-- Start Listed records --

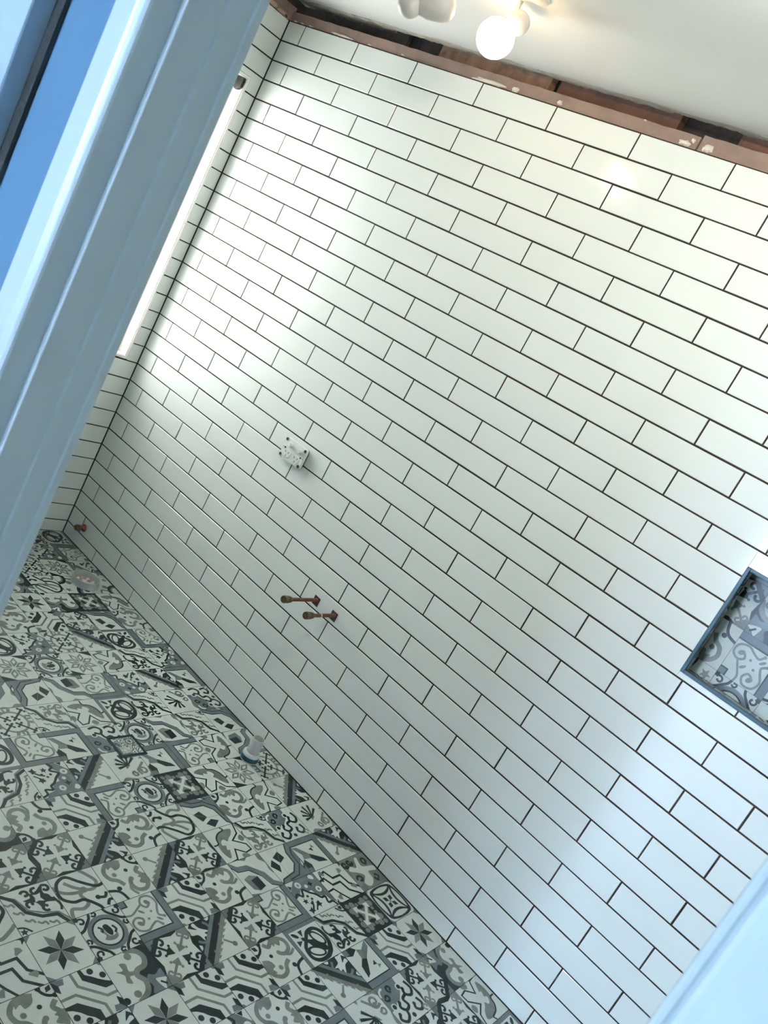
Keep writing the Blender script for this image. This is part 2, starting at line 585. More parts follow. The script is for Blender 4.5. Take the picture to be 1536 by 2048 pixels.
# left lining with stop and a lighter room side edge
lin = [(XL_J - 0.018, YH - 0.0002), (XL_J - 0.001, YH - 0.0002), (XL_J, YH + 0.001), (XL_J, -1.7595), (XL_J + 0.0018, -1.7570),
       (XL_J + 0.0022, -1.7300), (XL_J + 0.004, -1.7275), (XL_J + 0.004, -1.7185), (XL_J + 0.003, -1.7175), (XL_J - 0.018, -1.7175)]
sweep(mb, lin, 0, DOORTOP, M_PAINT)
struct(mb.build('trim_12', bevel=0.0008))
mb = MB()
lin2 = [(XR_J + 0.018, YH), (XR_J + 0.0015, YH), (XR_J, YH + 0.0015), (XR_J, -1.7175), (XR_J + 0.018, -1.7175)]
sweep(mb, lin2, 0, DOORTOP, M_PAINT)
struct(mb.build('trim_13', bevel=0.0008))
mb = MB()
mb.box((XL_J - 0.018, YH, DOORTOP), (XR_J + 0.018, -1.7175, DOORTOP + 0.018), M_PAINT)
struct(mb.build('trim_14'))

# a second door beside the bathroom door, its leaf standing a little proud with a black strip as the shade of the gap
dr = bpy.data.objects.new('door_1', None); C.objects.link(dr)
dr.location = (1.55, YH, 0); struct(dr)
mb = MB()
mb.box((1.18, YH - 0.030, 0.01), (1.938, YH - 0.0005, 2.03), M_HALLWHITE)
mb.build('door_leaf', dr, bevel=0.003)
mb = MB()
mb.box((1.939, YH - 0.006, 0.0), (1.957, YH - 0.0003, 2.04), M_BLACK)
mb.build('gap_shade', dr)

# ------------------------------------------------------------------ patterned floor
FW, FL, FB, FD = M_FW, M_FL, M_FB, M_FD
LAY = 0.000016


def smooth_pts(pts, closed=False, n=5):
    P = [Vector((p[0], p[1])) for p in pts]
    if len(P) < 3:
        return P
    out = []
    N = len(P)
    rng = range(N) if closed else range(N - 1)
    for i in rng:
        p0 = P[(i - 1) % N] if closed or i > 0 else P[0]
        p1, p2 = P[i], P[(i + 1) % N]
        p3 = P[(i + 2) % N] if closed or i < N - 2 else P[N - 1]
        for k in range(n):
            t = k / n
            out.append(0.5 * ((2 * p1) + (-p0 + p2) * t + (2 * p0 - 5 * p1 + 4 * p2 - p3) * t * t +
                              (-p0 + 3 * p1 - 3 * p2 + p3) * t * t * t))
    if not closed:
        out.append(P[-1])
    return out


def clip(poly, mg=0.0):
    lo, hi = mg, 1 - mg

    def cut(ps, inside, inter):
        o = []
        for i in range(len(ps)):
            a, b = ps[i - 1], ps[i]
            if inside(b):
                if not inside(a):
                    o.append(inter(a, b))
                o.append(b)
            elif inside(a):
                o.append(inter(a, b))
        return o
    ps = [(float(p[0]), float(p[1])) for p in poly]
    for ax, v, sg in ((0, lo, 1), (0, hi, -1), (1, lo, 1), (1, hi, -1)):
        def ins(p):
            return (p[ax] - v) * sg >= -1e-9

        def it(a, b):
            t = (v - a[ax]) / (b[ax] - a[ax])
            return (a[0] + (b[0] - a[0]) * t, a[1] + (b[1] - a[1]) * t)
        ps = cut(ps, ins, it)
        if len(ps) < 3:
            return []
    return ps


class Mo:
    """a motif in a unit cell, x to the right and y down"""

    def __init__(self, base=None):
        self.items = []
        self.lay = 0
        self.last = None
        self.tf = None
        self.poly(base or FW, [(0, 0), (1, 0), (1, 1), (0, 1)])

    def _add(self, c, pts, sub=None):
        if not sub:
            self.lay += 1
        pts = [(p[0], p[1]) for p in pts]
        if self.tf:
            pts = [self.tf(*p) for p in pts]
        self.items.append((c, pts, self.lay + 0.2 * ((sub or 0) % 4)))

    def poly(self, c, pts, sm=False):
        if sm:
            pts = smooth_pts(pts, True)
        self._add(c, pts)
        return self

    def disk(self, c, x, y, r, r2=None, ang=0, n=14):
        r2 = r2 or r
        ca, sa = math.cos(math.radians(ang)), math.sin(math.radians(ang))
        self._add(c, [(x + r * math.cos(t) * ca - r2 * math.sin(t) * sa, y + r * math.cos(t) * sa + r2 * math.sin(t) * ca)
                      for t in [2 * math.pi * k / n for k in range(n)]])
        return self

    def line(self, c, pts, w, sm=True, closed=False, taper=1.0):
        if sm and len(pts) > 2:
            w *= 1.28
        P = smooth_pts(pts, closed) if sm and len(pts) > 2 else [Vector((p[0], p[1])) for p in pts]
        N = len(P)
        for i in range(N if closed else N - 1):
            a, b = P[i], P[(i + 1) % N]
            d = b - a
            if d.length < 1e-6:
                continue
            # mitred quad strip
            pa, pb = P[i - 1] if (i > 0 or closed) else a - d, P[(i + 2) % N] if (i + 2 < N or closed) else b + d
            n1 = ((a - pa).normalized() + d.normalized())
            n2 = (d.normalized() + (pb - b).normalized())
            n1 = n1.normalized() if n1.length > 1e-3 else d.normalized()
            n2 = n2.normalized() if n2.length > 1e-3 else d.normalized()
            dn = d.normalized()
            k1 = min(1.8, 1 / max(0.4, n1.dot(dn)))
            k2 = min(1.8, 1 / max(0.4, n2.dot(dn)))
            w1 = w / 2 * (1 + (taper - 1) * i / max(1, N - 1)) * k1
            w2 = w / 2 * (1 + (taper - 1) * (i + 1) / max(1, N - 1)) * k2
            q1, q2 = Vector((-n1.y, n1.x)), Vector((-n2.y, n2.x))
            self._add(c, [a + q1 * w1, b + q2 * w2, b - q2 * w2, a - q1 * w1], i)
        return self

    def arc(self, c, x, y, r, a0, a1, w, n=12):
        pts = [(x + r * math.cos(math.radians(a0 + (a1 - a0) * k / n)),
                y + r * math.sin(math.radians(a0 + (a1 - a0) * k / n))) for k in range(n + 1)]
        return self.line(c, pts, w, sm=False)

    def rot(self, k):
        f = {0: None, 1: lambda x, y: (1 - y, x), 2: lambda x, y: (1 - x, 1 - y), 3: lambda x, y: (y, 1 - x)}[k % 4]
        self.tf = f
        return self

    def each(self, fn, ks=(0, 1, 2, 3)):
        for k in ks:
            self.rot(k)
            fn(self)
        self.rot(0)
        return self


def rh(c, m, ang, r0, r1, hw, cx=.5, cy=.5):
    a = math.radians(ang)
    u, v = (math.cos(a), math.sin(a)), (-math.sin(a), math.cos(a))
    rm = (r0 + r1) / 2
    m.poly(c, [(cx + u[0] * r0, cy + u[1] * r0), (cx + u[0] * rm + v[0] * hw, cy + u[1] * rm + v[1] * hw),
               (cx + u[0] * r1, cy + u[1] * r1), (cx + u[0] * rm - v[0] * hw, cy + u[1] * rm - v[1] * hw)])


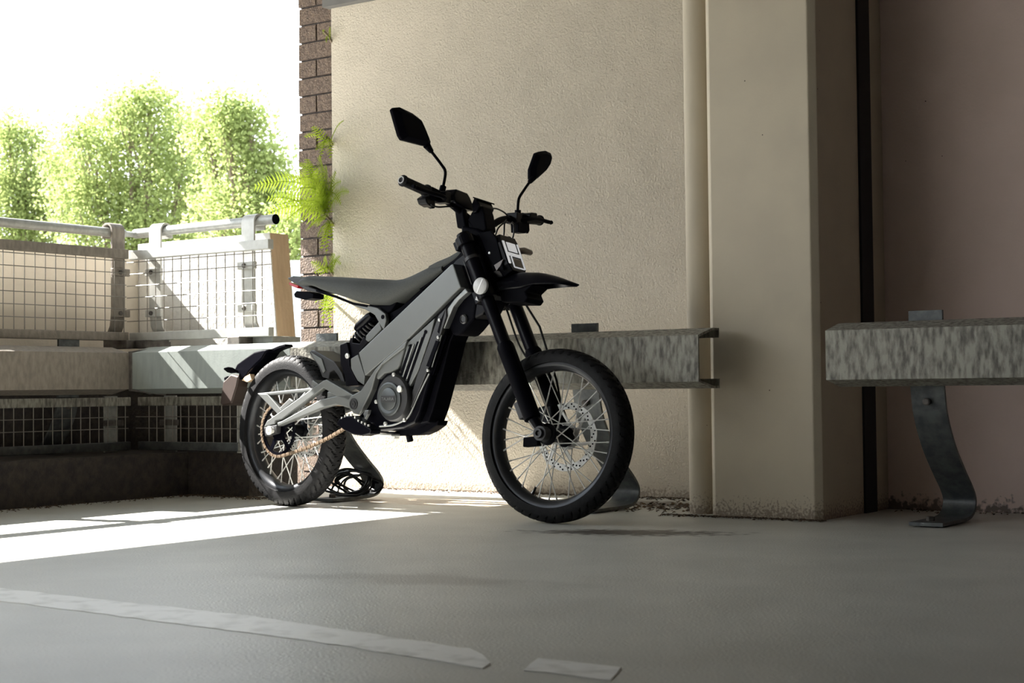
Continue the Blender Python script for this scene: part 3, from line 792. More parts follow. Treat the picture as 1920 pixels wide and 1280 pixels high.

-- End Listed records --

▶ _Given task_: Keep every word of the data as it is when you write it out, but drop the pictures.

▶ _Completed exercise_:
Keep writing the Blender script for this image. This is part 2, starting at line 585. More parts follow. The script is for Blender 4.5. Take the picture to be 1536 by 2048 pixels.
# left lining with stop and a lighter room side edge
lin = [(XL_J - 0.018, YH - 0.0002), (XL_J - 0.001, YH - 0.0002), (XL_J, YH + 0.001), (XL_J, -1.7595), (XL_J + 0.0018, -1.7570),
       (XL_J + 0.0022, -1.7300), (XL_J + 0.004, -1.7275), (XL_J + 0.004, -1.7185), (XL_J + 0.003, -1.7175), (XL_J - 0.018, -1.7175)]
sweep(mb, lin, 0, DOORTOP, M_PAINT)
struct(mb.build('trim_12', bevel=0.0008))
mb = MB()
lin2 = [(XR_J + 0.018, YH), (XR_J + 0.0015, YH), (XR_J, YH + 0.0015), (XR_J, -1.7175), (XR_J + 0.018, -1.7175)]
sweep(mb, lin2, 0, DOORTOP, M_PAINT)
struct(mb.build('trim_13', bevel=0.0008))
mb = MB()
mb.box((XL_J - 0.018, YH, DOORTOP), (XR_J + 0.018, -1.7175, DOORTOP + 0.018), M_PAINT)
struct(mb.build('trim_14'))

# a second door beside the bathroom door, its leaf standing a little proud with a black strip as the shade of the gap
dr = bpy.data.objects.new('door_1', None); C.objects.link(dr)
dr.location = (1.55, YH, 0); struct(dr)
mb = MB()
mb.box((1.18, YH - 0.030, 0.01), (1.938, YH - 0.0005, 2.03), M_HALLWHITE)
mb.build('door_leaf', dr, bevel=0.003)
mb = MB()
mb.box((1.939, YH - 0.006, 0.0), (1.957, YH - 0.0003, 2.04), M_BLACK)
mb.build('gap_shade', dr)

# ------------------------------------------------------------------ patterned floor
FW, FL, FB, FD = M_FW, M_FL, M_FB, M_FD
LAY = 0.000016


def smooth_pts(pts, closed=False, n=5):
    P = [Vector((p[0], p[1])) for p in pts]
    if len(P) < 3:
        return P
    out = []
    N = len(P)
    rng = range(N) if closed else range(N - 1)
    for i in rng:
        p0 = P[(i - 1) % N] if closed or i > 0 else P[0]
        p1, p2 = P[i], P[(i + 1) % N]
        p3 = P[(i + 2) % N] if closed or i < N - 2 else P[N - 1]
        for k in range(n):
            t = k / n
            out.append(0.5 * ((2 * p1) + (-p0 + p2) * t + (2 * p0 - 5 * p1 + 4 * p2 - p3) * t * t +
                              (-p0 + 3 * p1 - 3 * p2 + p3) * t * t * t))
    if not closed:
        out.append(P[-1])
    return out


def clip(poly, mg=0.0):
    lo, hi = mg, 1 - mg

    def cut(ps, inside, inter):
        o = []
        for i in range(len(ps)):
            a, b = ps[i - 1], ps[i]
            if inside(b):
                if not inside(a):
                    o.append(inter(a, b))
                o.append(b)
            elif inside(a):
                o.append(inter(a, b))
        return o
    ps = [(float(p[0]), float(p[1])) for p in poly]
    for ax, v, sg in ((0, lo, 1), (0, hi, -1), (1, lo, 1), (1, hi, -1)):
        def ins(p):
            return (p[ax] - v) * sg >= -1e-9

        def it(a, b):
            t = (v - a[ax]) / (b[ax] - a[ax])
            return (a[0] + (b[0] - a[0]) * t, a[1] + (b[1] - a[1]) * t)
        ps = cut(ps, ins, it)
        if len(ps) < 3:
            return []
    return ps


class Mo:
    """a motif in a unit cell, x to the right and y down"""

    def __init__(self, base=None):
        self.items = []
        self.lay = 0
        self.last = None
        self.tf = None
        self.poly(base or FW, [(0, 0), (1, 0), (1, 1), (0, 1)])

    def _add(self, c, pts, sub=None):
        if not sub:
            self.lay += 1
        pts = [(p[0], p[1]) for p in pts]
        if self.tf:
            pts = [self.tf(*p) for p in pts]
        self.items.append((c, pts, self.lay + 0.2 * ((sub or 0) % 4)))

    def poly(self, c, pts, sm=False):
        if sm:
            pts = smooth_pts(pts, True)
        self._add(c, pts)
        return self

    def disk(self, c, x, y, r, r2=None, ang=0, n=14):
        r2 = r2 or r
        ca, sa = math.cos(math.radians(ang)), math.sin(math.radians(ang))
        self._add(c, [(x + r * math.cos(t) * ca - r2 * math.sin(t) * sa, y + r * math.cos(t) * sa + r2 * math.sin(t) * ca)
                      for t in [2 * math.pi * k / n for k in range(n)]])
        return self

    def line(self, c, pts, w, sm=True, closed=False, taper=1.0):
        if sm and len(pts) > 2:
            w *= 1.28
        P = smooth_pts(pts, closed) if sm and len(pts) > 2 else [Vector((p[0], p[1])) for p in pts]
        N = len(P)
        for i in range(N if closed else N - 1):
            a, b = P[i], P[(i + 1) % N]
            d = b - a
            if d.length < 1e-6:
                continue
            # mitred quad strip
            pa, pb = P[i - 1] if (i > 0 or closed) else a - d, P[(i + 2) % N] if (i + 2 < N or closed) else b + d
            n1 = ((a - pa).normalized() + d.normalized())
            n2 = (d.normalized() + (pb - b).normalized())
            n1 = n1.normalized() if n1.length > 1e-3 else d.normalized()
            n2 = n2.normalized() if n2.length > 1e-3 else d.normalized()
            dn = d.normalized()
            k1 = min(1.8, 1 / max(0.4, n1.dot(dn)))
            k2 = min(1.8, 1 / max(0.4, n2.dot(dn)))
            w1 = w / 2 * (1 + (taper - 1) * i / max(1, N - 1)) * k1
            w2 = w / 2 * (1 + (taper - 1) * (i + 1) / max(1, N - 1)) * k2
            q1, q2 = Vector((-n1.y, n1.x)), Vector((-n2.y, n2.x))
            self._add(c, [a + q1 * w1, b + q2 * w2, b - q2 * w2, a - q1 * w1], i)
        return self

    def arc(self, c, x, y, r, a0, a1, w, n=12):
        pts = [(x + r * math.cos(math.radians(a0 + (a1 - a0) * k / n)),
                y + r * math.sin(math.radians(a0 + (a1 - a0) * k / n))) for k in range(n + 1)]
        return self.line(c, pts, w, sm=False)

    def rot(self, k):
        f = {0: None, 1: lambda x, y: (1 - y, x), 2: lambda x, y: (1 - x, 1 - y), 3: lambda x, y: (y, 1 - x)}[k % 4]
        self.tf = f
        return self

    def each(self, fn, ks=(0, 1, 2, 3)):
        for k in ks:
            self.rot(k)
            fn(self)
        self.rot(0)
        return self


def rh(c, m, ang, r0, r1, hw, cx=.5, cy=.5):
    a = math.radians(ang)
    u, v = (math.cos(a), math.sin(a)), (-math.sin(a), math.cos(a))
    rm = (r0 + r1) / 2
    m.poly(c, [(cx + u[0] * r0, cy + u[1] * r0), (cx + u[0] * rm + v[0] * hw, cy + u[1] * rm + v[1] * hw),
               (cx + u[0] * r1, cy + u[1] * r1), (cx + u[0] * rm - v[0] * hw, cy + u[1] * rm - v[1] * hw)])


Continue the Blender Python script for this scene: part 3, from line 792. More parts follow. Treat the picture as 1920 pixels wide and 1280 pixels high.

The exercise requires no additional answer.